Newspaper Stavanger Aftenblad was the first to report on the surprise announcement to employees Tuesday morning. In a notice posted on the company’s own internal communications system, Statoil offered another round of incentives to get people to quit voluntarily.

Employees with up to five years of seniority in the company are being offered nine months of full pay if their applications for a severance package are approved. Those with between six and 10 years’ seniority who are willing to quit can apply for 12 months of pay, those with 11 to 15 years who quit can get 15 months and 16 to 20 years of seniority can yield 18 months of full severance pay. Those who have worked for Statoil for 21 years or more have been offered 24 months of pay if their applications for severance are accepted.

Never done this before
It’s the first time Statoil, faced with less work to offer because of the dive in oil prices, has ever offered severance packages company-wide, instead of just in specific areas of the company.

“It’s important for us to reduce staff by using voluntary means,” spokesman Knut Rostad told Dagens Næringsliv (DN). “We believe it is correct to give all employees this possibility.”

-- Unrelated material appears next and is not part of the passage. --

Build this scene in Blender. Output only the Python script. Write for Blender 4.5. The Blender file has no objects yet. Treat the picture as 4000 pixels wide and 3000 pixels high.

The unusual voluntary severance incentives are part of the latest round of staff reduction efforts at Statoil. “Earlier this autumn we gave various divisions the opportunity to apply for severance packages, early retirement and internal job transfers,” Rostad said. “Now we’re expandng the opportunity.”

Every Statoil employee will be eligible to apply, and each application will be evaluated individually. Statoil currently has around 22,000 employees working in 38 countries around the world, already down from 25,500 in 2013. The goal is to have around 21,000 employees by the end of 2016.

‘Adapting to the situation’
Analyst Christian Yggeseth at Arctic Securities in Oslo told DN that he had expected Statoil to launch at least one more round of job cuts. He thinks offering severance pay to all workers is a “tidy” means of reducing staff and costs.

“Given the number of projects and work to do in the near future, Statoil will become a smaller company,” Yggeseth told DN. “Then there will be a need for fewer employees. They’re just adapting to the situation we have.”

Yggeseth also thinks the company-wide offer is a tactical move by Statoil’s management. “Earlier they offered severance packages to the older employees, which perhaps has led to Statoil losing some core competence that I view as unfortunate,” he told DN. “Many of those who left Statoil have used their competence and are doing well in other companies. Maybe that’s what Statoil wants to avoid now.”